Respondent claims that appellants assumed the risk of their mistake by not reading the assignment carefully before signing it. See Gartner v. Eikill, 319 N.W.2d 397, 398 (Minn. 1982) ("In the absence of fraud or misrepresentation, a person who signs a contract may not avoid it on the ground that he did not read it or thought the terms to be different."); see also Beasley v. Medin, 479 N.W.2d 95, 98 (Minn.App. 1992) (stating that a signing party must reasonably investigate its assumptions regarding the facts before entering into a contract). But regardless of how carelessly appellants read the assignment before signing it, if neither party intended to extend the leases by 36 months, that provision of the assignment is voidable based on mutual mistake. See Restatement (Second) of Contracts § 155 cmt. a (1981) ("Reformation is not precluded by the mere fact that the party who seeks it failed to exercise reasonable care in reading the writing * * *.").

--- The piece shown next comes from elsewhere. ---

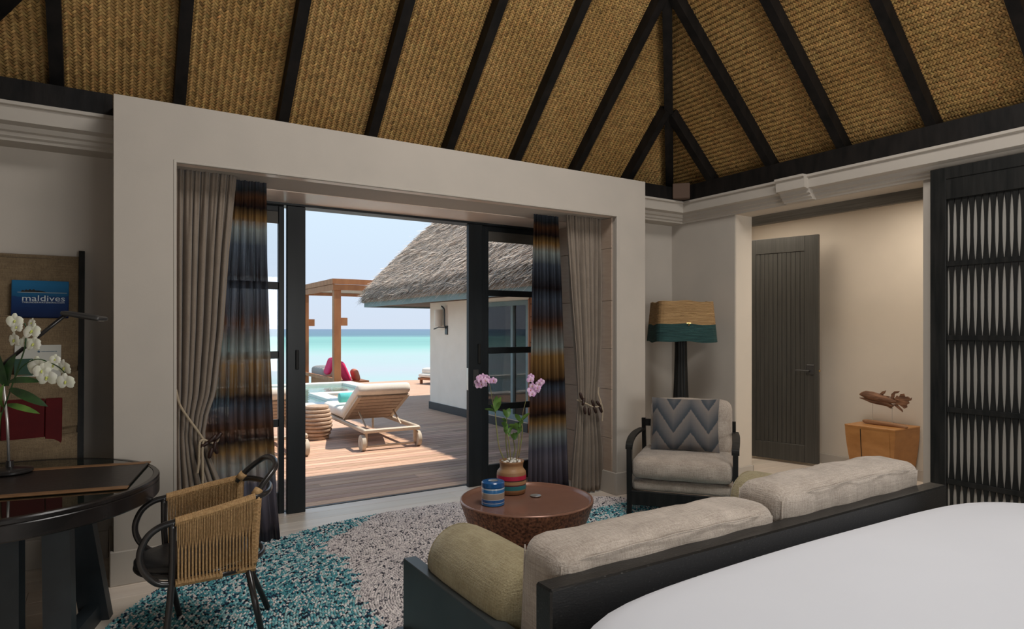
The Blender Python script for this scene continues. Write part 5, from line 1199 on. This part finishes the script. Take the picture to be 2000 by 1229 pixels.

Respondent also argues that the title provision, the only undisputed mutual mistake in the contract, is immaterial to the three-year-extension provision because FFP Partners had no title to assign to FFP Operating Partners. But respondent's concession of a mistake with respect to that provision, when considered with the other evidence, suggests that respondent was using a form document from another transaction and could have similarly included the 36-month-extension provision in this assignment by mistake. Moreover, the 36-month extension is clearly a material provision. Appellants may not have signed the assignment if they had known it would extend the leases by three years because the equipment's rental value had depreciated to less than $11,195 per month. Respondent even acknowledged that some of the leased equipment dated back to 1993, which, in the case of computer equipment, often renders it nearly obsolete.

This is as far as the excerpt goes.